Straight Sets: Expanding The Split Action
Breaking down how Minnesota have used split actions for profit lately.
The Minnesota Timberwolves haven’t been the offensive juggernaut that logic suggested they would be heading into this season. For much of the rickety campaign, they haven’t even been a middle of the pack offense that we all would have been mildy disappointed with. It hasn’t been consistent woefulness, it’s just been ebbs and flows. Peaks and valleys. Consistent inconsistencies.
That vacillation hasn’t been without legitimate excuses. A slow start from everybody on the roster, a still-lingering calf injury to what has long been their offensive hub in Karl-Anthony Towns, and an adjustment period to playing with and maximizing Rudy Gobert that continues to mosey around even now.
And those excuses have blunted head coach Chris Finch’s offensive ethos. The randomness and controlled chaos that he preaches has too often been fraught and timidly executed by players who don’t harmonize with those mantras.
But Finch, his coaching staff, and the players (especially as they have begun to regain health and weave trade deadline additions into the mix) have always been able to scramble a defense with a set play. Lately, they’ve leaned more and more into split actions to enact that scrambling. And it’s been working.
It’s not a new idea. It’s not Finch breaking ground and finding some sort of unique gem in the depths of the season’s mineshaft. Split action is something that has been drifting around the league landscape for eons and it’s tenor was the glistening jewel in the Golden State Warriors dynasty crown.
At its most basic, it’s a three-player action that revolves around a back-to-the-basket high post player and two scoring avenues branching off that post player. With each player standing on either side of the back-to-the-basket prong with the ball, they ‘split’ by crossing paths with each other (usually with a quick screen included), allowing both players to be on the move and forcing defenses to switch quickly or pay the price.

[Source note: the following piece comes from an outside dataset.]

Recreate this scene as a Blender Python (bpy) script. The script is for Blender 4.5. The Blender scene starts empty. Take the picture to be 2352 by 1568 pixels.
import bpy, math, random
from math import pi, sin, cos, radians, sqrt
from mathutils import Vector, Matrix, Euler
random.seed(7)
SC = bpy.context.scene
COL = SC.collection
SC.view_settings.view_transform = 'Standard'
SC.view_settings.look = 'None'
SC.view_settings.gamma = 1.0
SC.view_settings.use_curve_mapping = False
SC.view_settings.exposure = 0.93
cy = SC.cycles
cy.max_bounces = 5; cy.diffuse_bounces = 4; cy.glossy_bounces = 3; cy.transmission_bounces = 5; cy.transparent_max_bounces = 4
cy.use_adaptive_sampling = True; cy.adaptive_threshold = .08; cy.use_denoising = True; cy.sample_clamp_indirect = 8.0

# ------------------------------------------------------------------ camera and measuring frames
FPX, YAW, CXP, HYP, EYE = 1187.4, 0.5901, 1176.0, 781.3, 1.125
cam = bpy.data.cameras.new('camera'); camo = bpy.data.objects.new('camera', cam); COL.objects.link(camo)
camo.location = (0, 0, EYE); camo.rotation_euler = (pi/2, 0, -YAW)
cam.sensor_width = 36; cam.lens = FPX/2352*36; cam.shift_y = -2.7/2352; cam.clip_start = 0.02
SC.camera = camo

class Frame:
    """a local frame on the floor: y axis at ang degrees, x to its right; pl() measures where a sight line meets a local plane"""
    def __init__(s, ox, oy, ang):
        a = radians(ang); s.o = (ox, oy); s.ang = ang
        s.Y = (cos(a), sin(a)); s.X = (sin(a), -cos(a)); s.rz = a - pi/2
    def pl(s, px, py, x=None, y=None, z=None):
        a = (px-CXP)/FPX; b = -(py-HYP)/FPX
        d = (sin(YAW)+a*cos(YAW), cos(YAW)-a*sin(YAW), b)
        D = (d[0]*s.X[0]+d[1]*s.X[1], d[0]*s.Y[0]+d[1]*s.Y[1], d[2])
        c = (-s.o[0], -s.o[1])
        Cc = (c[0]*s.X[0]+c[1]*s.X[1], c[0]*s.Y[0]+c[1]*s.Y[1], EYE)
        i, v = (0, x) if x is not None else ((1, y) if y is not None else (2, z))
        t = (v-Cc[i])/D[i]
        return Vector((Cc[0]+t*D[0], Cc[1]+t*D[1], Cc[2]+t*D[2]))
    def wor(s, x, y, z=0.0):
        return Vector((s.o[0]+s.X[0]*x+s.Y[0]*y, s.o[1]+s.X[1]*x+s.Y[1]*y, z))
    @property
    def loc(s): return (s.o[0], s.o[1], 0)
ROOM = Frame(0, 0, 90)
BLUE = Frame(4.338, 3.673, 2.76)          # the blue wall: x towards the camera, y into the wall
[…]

As you can see, the Wolves have been sprinkling split actions into their offensive diet for almost the entirety of the season. Lately, however, that sprinkling has turned into more of a peppering. That increased frequency has allowed more versatility, counteractions and wrinkles to sprout forth from it.
The Wolves have found some success running simple split actions to get Anthony Edwards careening downhill from a longer runway — and anything where that is the case will always be tough to guard — but as the season wears on those actions need to be diversified and expanded.
For Minnesota, that started with forcing defenses not just to switch on the perimeter, but to navigate a rolling big man, as well. Instead of the three-player action essentially just becoming a game of stopping the two perimeter splitters, having the original handoff initiator become a roll-man threat forces the defense to make more decisions and make them quicker.
Now the Sacramento Kings are in rotation. The three players on the ball don’t react quickly enough, the low-man is forced to help as Kyle Anderson ducks out of the handoff toward the rim, and Rudy Gobert can lumber from the dunker’s spot into the dunker’s dunk. And whenever Gobert can be a play-finisher, his value on this team skyrockets.